I’d love to know more about your role as co-composer, I read that you developed the score in your head and then got a friend to bring it to life. What was that process like?

So, after I got the idea for the opening shot, which I mentioned before was actually a nightmare. In it I was six again, getting my hair braided in cornrows before school. Only in Grand Central. In the dream there was a very eery nightmarish feel. The repeating bass sound came to me immediately, I wanted a feeling of something approaching slowly. Then I started to think of accompaniments. I wanted the strings to sound like laughter, which is what you hear in those moments when the strings literally mimic laughter, in the end they almost go “ha ha ha ha ha”.

I recorded the song on my phone, humming it to not forget it. I also used Logic and utilised their musical typing feature to place temp tracks of my ideas to later bring to my friend, Adeleke Ode who knew how to make it come to life. We’ve worked together for four years, so at this point he would know that if I said, “Do da da do!!” What I mean is, “I want flutes here in a major key.”

I also noticed that you took on many of the key roles in the film despite being at film school where the pressure to collaborate with others must’ve been present. What drew you to take on those roles? Do you feel like this is a way of working you’ll take forward into your next film?

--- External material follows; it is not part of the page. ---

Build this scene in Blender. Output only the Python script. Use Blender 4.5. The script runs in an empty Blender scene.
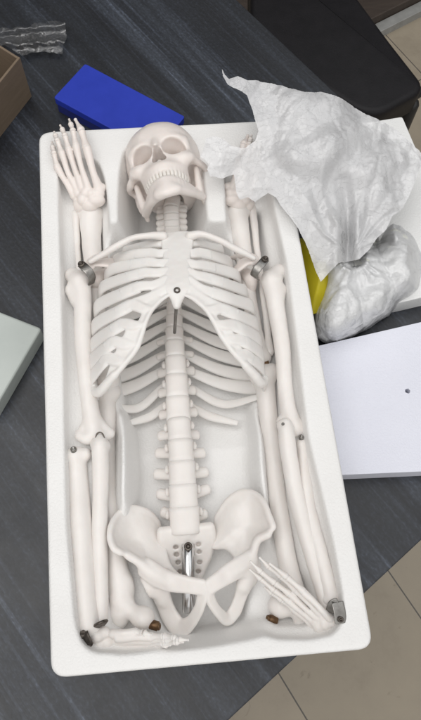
import bpy, math, random
import numpy as np
from mathutils import Vector, Matrix, Euler
from mathutils.geometry import delaunay_2d_cdt

random.seed(7)
rng = np.random.default_rng(11)
scene = bpy.context.scene
COL = scene.collection

# ------------------------------------------------------------------ camera
CAM_LOC = np.array([-0.0199, -0.2115, 0.6324])
CAM_EUL = (0.3604, -0.0394, -0.1045)
FPX = 650.0                      # focal length in photo pixels (421 x 720)
cam_d = bpy.data.cameras.new('camera')
cam = bpy.data.objects.new('camera', cam_d)
COL.objects.link(cam)
cam.location = CAM_LOC
cam.rotation_euler = CAM_EUL
cam_d.sensor_fit = 'VERTICAL'
cam_d.sensor_height = 24.0
cam_d.lens = 24.0 * FPX / 720.0
cam_d.clip_start = 0.01
cam_d.clip_end = 50
scene.camera = cam
ROT = np.array(Euler(CAM_EUL, 'XYZ').to_matrix())


ZUP = 0.0


def P(px, py, z):
    """photo pixel + real height above the table (cm) -> point in cm"""
    d = ROT @ np.array([(px - 210.5) / FPX, -(py - 360.0) / FPX, -1.0])
    t = ((z + ZUP) * 0.01 - CAM_LOC[2]) / d[2]
    return (CAM_LOC + d * t) * 100.0


def PP(lst):
    return np.array([P(*q) for q in lst])


# ------------------------------------------------------------------ scene graph helpers
ROOT = {}


def empty(name, label, cat, loc, group=None):
    o = bpy.data.objects.new(name, None)
    COL.objects.link(o)
    o.empty_display_size = 0.02
    o.location = [c * 0.01 for c in loc]
    o['label'] = label
    o['category'] = cat
    if group:
        o['group'] = group
    ROOT[o.name] = np.array(loc, float)
    return o


def obj(name, V, F, mat, parent=None, smooth=True, kind=None, label=None, cat=None, group=None):
    V = np.asarray(V, float)
    r = parent
    off = np.zeros(3)
    while r is not None:
        if r.name in ROOT:
            off = ROOT[r.name]
        r = r.parent
    own = None
    if parent is None:
        own = np.array([(V[:, 0].min() + V[:, 0].max()) / 2, (V[:, 1].min() + V[:, 1].max()) / 2, V[:, 2].min()])
        off = own
    me = bpy.data.meshes.new(name)
    me.from_pydata(((V - off) * 0.01).tolist(), [], [list(map(int, f)) for f in F])
    me.validate()
    me.update()
    o = bpy.data.objects.new(name, me)
    COL.objects.link(o)
    if own is not None:
        o.location = own * 0.01
        ROOT[o.name] = own
    if isinstance(mat, (list, tuple)):
        for m in mat:
            me.materials.append(m)
    else:
        me.materials.append(mat)
    if smooth:
        me.polygons.foreach_set('use_smooth', [True] * len(me.polygons))
    if parent is not None:
        o.parent = parent
    if kind:
        o['kind'] = kind
    if label:
        o['label'] = label
    if cat:
        o['category'] = cat
    if group:
        o['group'] = group
    return o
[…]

Writing and directing have always gone hand in hand for me. It’s almost second nature like, “Yeah, of course I’m gonna direct this and write it.” The desire came a long time ago, I never saw black women in either role, so our stories were being told by the wrong person, the wrong way. I’m definitely open and interested to collaborate in the future and only take on one role. Finding somebody willing to have you tell their story is a special thing, and vise versa.

As far as roles like sound designer, this was half my love for sound design and half the deadline I needed to hit to finish this film. I became interested in sound early on. I watched a movie that did not take sound into account at all and saw just how crucial sound is to not just telling but enhancing a film. This film was too important to me to compromise, so it was just instinct.

As for the other roles I took on during production, that was more of a necessity. Surprisingly enough, collaborating, though present, wasn’t super huge while I was there. This may have been because literally everyone else was also trying to make their own films at the same time. In my case, it was also finals season and production went over two holidays. To make the film happen I had to spread myself out to more roles than I intended, which was tiring but rewarding! I will definitely stick in the directing, writing and sound area for the next project though.

Speaking of, what might that next project be?

I’m currently in post production for my next project, Gold Token. This is an experimental music video that explores tokenism in America, and how the black experience is used and exploited by the media.